A photo of the Google Inc. logo is shown on a computer screen in San Francisco, California July 16, 2009. REUTERS/Robert Galbraith

SAN FRANCISCO (Reuters) - Google Inc is selling a special search product to online retailers, as the Internet giant widens its hunt for new sources of revenue.

Google Commerce Search, which the company on Wednesday said it would begin selling at a starting price of $50,000 a year, puts a key element of a retail website's shopping experience in Google's hands: the consumers' ability to find merchandise.

Google wants to operate the search capabilities for retail sites on its own computers, using a data feed that the retailers provide of their product catalog. Google, the world's No. 1 search engine for Web pages, can perform searches of a retailer's catalog significantly faster than what is currently available on many retail sites, Google Enterprise Search Lead Product Manager Nitin Mangtani said.

"Retailers convinced me that there's a need for this type of product," Mangtani said, adding that sluggish search performance on retail sites can send shoppers elsewhere and hurt a retailer's sales conversion rates.

He noted that retailers can also save on infrastructure and maintenance costs since Google's product is "cloud-based" -- meaning the software is hosted inside Google's own data centers instead of on a retailer's computers.

The commerce search product is the latest example of Google's expansion from Internet search and advertising-based businesses into technology products aimed at corporate customers.


Advertising contributed 97 percent of Google's roughly $22 billion in 2008 revenue, but the company has said its cloud-based email and productivity software now generate hundreds of millions of dollars in revenue. Google expanded the ad campaign for its software applications globally last month.

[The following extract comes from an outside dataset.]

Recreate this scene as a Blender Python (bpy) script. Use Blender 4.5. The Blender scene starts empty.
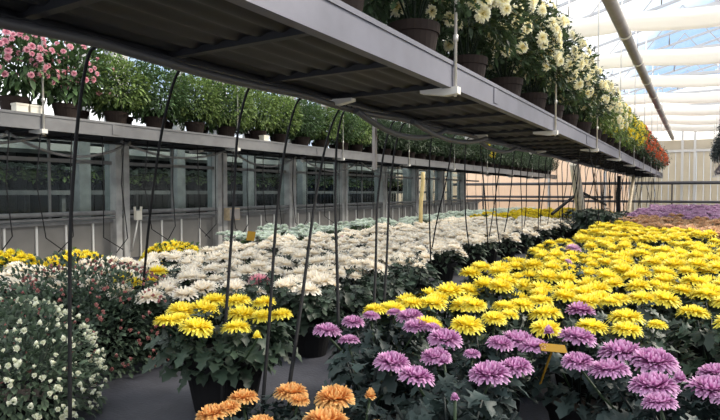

Gartner analyst Van Baker said a recent study by his group found that very few large Internet retailers plan to make any changes to their basic e-commerce technology.

"There's not a whole lot of evidence that they're looking to switch," Baker said, speaking about e-commerce technology in general, and not about search functionality in particular.

Google's Mangtani said the commerce search product is not intended for the handful of top-tier e-commerce companies, like Amazon.com Inc, most of which use their own home-grown technology.

But he said there was plenty of demand from the top 1,000 retailers in key markets like the United States and Western Europe. Footwear maker Birkenstock USA is the first customer officially using the product and Mangtani said a "good number" of retailers have been testing it over the past three or four months.

The $50,000 price includes up to 10 million search queries, Mangtani said. The price for retailers whose sites have a volume of more than 10 million will be negotiable on a case-by-case basis, he said.